Scene modeling code data:
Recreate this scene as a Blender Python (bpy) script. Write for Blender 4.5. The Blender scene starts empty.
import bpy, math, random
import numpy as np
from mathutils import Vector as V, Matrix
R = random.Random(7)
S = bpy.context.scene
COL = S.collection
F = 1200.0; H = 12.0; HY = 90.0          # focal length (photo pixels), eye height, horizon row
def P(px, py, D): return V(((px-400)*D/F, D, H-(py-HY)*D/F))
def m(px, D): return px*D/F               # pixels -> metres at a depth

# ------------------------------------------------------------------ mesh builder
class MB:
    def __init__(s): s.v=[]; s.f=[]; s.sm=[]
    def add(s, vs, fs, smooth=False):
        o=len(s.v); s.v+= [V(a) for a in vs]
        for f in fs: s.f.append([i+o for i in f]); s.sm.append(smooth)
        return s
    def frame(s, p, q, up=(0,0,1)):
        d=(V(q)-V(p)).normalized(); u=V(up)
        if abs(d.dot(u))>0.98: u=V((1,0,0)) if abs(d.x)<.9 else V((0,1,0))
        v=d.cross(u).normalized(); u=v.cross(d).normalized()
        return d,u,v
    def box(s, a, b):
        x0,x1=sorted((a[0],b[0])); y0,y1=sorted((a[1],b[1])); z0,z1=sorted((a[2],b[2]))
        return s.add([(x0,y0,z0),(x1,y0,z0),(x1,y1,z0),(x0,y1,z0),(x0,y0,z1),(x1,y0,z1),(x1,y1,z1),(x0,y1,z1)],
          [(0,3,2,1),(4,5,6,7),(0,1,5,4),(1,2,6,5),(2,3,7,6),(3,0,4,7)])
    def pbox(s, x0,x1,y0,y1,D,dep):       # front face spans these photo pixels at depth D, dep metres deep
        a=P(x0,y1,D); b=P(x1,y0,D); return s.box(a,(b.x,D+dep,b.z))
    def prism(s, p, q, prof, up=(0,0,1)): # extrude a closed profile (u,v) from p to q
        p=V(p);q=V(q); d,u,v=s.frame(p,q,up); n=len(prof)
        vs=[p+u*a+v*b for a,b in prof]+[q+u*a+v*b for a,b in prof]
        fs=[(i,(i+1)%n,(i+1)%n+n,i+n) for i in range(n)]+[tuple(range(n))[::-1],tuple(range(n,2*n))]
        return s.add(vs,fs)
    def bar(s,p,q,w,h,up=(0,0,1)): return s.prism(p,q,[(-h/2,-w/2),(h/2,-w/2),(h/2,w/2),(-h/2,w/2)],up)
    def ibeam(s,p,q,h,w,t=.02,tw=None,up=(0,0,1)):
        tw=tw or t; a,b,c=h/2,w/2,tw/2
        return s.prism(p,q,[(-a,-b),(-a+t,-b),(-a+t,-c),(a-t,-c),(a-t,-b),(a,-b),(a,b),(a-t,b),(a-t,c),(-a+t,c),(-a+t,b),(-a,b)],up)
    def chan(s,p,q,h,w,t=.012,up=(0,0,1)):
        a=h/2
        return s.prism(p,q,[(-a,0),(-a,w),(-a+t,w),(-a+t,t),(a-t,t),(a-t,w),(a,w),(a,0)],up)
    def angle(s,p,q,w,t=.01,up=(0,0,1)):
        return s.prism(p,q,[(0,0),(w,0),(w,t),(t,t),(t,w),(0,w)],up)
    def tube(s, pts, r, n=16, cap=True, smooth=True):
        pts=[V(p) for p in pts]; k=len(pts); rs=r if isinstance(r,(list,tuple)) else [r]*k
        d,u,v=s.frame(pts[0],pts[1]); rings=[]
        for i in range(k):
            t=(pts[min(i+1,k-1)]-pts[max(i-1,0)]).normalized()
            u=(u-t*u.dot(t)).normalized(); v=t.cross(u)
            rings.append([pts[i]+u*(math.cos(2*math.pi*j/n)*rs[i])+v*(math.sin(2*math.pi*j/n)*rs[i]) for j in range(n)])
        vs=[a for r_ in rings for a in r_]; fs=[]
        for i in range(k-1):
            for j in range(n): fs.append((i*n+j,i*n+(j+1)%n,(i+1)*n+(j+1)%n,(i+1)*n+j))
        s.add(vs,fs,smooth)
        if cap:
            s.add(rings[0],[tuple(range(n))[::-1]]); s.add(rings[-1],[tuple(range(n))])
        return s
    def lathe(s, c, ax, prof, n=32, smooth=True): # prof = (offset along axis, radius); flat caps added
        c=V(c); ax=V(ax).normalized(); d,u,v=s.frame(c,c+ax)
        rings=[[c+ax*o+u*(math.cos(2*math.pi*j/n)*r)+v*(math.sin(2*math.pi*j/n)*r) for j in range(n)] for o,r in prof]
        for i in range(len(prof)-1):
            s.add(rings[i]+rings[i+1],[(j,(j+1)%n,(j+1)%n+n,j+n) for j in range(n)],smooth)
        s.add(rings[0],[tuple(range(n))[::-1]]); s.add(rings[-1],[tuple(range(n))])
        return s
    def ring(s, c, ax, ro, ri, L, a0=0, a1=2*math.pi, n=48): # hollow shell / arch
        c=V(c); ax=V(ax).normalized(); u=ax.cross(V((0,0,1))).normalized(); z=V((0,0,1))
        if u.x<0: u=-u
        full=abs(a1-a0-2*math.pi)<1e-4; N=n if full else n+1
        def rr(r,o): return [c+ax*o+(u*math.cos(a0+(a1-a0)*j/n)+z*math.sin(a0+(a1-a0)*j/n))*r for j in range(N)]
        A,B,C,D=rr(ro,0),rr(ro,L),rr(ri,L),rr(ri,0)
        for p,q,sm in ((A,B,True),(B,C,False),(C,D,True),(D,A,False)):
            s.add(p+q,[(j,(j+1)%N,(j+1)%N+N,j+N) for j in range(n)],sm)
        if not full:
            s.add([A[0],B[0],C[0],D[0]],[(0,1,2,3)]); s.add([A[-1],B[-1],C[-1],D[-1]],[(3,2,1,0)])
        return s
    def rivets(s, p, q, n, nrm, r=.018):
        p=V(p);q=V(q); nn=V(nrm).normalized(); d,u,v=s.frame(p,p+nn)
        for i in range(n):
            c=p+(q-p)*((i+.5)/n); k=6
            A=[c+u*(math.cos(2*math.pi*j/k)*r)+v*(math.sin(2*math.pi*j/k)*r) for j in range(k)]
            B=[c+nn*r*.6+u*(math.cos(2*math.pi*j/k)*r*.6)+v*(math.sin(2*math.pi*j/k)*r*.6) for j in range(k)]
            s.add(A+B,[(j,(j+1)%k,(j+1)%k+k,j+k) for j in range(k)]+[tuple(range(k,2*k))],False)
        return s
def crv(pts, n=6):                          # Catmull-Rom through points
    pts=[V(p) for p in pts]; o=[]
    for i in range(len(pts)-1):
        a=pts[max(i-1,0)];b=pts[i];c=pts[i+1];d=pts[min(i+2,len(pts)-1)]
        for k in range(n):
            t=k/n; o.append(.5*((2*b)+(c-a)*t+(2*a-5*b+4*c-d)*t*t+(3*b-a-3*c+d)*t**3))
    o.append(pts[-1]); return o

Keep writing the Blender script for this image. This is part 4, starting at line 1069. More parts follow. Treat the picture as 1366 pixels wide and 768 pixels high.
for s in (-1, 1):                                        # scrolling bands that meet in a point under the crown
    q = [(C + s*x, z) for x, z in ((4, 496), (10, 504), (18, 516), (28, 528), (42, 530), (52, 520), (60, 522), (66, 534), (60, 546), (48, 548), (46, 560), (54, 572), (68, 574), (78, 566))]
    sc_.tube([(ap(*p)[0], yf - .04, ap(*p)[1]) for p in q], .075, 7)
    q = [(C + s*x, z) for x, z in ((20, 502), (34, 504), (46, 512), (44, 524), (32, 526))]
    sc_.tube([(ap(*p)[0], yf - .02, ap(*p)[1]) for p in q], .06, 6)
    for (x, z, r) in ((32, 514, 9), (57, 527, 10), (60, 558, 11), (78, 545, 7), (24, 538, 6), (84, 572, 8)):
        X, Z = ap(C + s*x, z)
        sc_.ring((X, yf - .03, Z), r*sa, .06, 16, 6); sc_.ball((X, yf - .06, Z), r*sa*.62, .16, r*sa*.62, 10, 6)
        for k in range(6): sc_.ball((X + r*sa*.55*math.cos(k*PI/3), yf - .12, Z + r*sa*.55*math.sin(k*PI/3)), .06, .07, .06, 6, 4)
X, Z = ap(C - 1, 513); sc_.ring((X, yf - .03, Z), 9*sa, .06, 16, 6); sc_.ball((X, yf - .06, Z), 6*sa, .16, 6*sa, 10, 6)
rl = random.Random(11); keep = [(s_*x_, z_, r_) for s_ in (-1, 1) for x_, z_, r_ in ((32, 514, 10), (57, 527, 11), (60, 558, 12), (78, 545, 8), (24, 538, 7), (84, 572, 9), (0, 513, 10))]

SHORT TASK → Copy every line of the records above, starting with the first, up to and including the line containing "def m(px, D): return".

WRITTEN RESPONSE →
Recreate this scene as a Blender Python (bpy) script. Write for Blender 4.5. The Blender scene starts empty.
import bpy, math, random
import numpy as np
from mathutils import Vector as V, Matrix
R = random.Random(7)
S = bpy.context.scene
COL = S.collection
F = 1200.0; H = 12.0; HY = 90.0          # focal length (photo pixels), eye height, horizon row
def P(px, py, D): return V(((px-400)*D/F, D, H-(py-HY)*D/F))
def m(px, D): return px*D/F               # pixels -> metres at a depth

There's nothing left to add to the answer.